Le problème de la cherté de la vie en Polynésie française a connu ces dernières années un développement parallèle à celui du nombre de familles vivant sous le seuil de pauvreté (30 %). Quelles mesures d’urgence envisagez-vous pour lutter contre le coût élevé de la vie en Polynésie française ? Et sur le plan économique, si vous êtes élu Président de la République, quelles sont les premières actions que vous mènerez pour permettre à la Polynésie française de retrouver le chemin de la croissance ?
En effet, la Polynésie connaît une situation économique dramatique. Pour combattre l’érosion du pouvoir d’achat, nous proposons d’augmenter tous les revenus de 300 euros net par mois, avec pas un revenu inférieur à 1 700 euros (202 861 FCFP). L’augmentation de la pauvreté est le résultat de mesures politiques : augmentations des impôts les plus injustes, réforme des retraites, accroissement du chômage, des temps partiels imposés, des contrats précaires... Depuis le début des années 80, ce sont dix points de PIB qui sont ainsi passés des poches des salariés aux caisses des actionnaires. Il faut récupérer ces richesses pour les distribuer tout autrement. Il faut supprimer la TVA sur les produits de première nécessité. Rétablir la retraite à 60 ans à taux plein (55 ans pour les travaux pénibles) après 37,5 annuités de travail.
Le Pays réfléchit actuellement sur la mise en place d’une caisse d’allocation-chômage, pensez-vous que ce soit une nécessité pour la Polynésie française ? Ou faut-il étendre selon vous le RSA (Revenu de solidarité active) à la Polynésie française, comme dans les DOM ?
Le RSA est une mesure propatronale que le NPA combat. Pour lutter contre le chômage, il faut déjà commencer par interdire les licenciements. Concernant les petites entreprises, qui sont pour l’essentiel sous la domination de grands groupes qui absorbent les bénéfices, c’est à eux de garantir le maintien du contrat de travail en cas de faillite d’une petite entreprise de la branche. Il faut créer un million d’emplois dans le secteur public.
Le débat sur la suppression de l’indexation des fonctionnaires en outre-mer est régulièrement posé en France. Après le retrait de l’ITR, êtes-vous favorable au maintien de l’indexation aux taux actuels ? Ou pensez-vous qu’il sera inévitable de la réduire, voire de la supprimer ? Et selon quel calendrier ?
Il n’y a aucune raison pour que les fonctionnaires d’État gagnent autant. La surrémunération, les avantages fiscaux, tout ceci participe à la colonisation de peuplement menée par la France depuis des dizaines d’années. Attirer le maximum de personnes de métropole pour renforcer la place de l’État et mettre la population locale sous la dépendance des subventions d’État et sous la pression des prix... c’est une politique coloniale. Ce qui explique la cherté de la vie locale, ce sont avant tout les profits des grands groupes qui ont de vrais monopoles sur l’importation de denrées. Ce qu’il faut changer, c’est le but de l’économie : permettre à une minorité de faire des profits ou bien répondre aux besoins de la population.
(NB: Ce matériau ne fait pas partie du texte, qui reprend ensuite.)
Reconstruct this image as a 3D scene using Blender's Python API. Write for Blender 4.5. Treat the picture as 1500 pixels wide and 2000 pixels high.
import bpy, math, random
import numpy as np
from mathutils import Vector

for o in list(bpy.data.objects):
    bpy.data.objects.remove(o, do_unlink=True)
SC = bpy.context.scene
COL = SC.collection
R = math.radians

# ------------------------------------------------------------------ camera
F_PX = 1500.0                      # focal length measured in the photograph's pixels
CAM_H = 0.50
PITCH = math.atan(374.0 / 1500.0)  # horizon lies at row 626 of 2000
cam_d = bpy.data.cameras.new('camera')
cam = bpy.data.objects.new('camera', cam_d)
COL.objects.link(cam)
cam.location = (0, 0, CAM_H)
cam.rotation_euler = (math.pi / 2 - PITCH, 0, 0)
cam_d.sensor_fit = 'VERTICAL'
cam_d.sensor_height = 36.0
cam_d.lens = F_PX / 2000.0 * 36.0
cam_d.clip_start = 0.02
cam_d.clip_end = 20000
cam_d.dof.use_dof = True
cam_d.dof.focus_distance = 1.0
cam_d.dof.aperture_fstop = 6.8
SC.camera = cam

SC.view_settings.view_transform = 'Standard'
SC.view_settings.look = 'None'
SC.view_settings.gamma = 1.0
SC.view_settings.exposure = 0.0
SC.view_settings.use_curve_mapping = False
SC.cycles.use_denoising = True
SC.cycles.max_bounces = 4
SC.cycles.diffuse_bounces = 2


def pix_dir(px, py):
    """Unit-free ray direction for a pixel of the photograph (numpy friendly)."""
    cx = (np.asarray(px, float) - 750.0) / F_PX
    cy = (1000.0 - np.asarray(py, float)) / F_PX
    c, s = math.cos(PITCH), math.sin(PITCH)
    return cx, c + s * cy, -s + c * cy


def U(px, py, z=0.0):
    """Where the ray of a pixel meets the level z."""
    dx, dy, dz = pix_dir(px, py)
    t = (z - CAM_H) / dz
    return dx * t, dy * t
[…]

Êtes-vous pour le transfert intégral de l’enveloppe financière (masse salariale comprise) du secteur de l’Éducation à la Polynésie française, et donc pour la fermeture du vice-rectorat en Polynésie française ?
Dans ce domaine, comme dans bien d’autres, il nous semble que c’est aux Polynésiens d’en décider démocratiquement. La France métropolitaine continue d’exercer son pouvoir à Tahiti, comme dans d’autres régions, en gardant les attitudes d’une puissance coloniale. La pauvreté actuelle de Tahiti est pour partie liée à cette histoire. Alors aider la Polynésie française est normal, mais c’est aux habitants de l’archipel de décider exactement de la manière et de la forme dont cette aide doit se mettre en œuvre, dans l’éducation, comme dans tous les autres secteurs de la vie sociale.
Pour conclure, si vous êtes élue présidente de la République, quel type de relations souhaiteriez-vous que la France entretienne avec la Polynésie française ? Quel est votre principal message aux Polynésiens ?
Si je suis élu président la République, je souhaite en Polynésie française comme dans tous les DOM-COM, et au-delà dans les régions encore dans le giron de l’impérialisme français, créer des relations fondées sur la coopération. Cela suppose un préalable : que les peuples qui ont été soumis à un pillage éhonté au service de la métropole définissent eux-mêmes les modalités de relations qu’ils souhaitent entretenir avec la France ! C’est une exigence démocratique élémentaire. Je me réfère à la tradition anticolonialiste et internationaliste, et à ce titre, je pense que c’est d’abord et avant tout aux Polynésiens de dire ce qu’ils souhaitent à un vrai changement radical, de société et de système économique.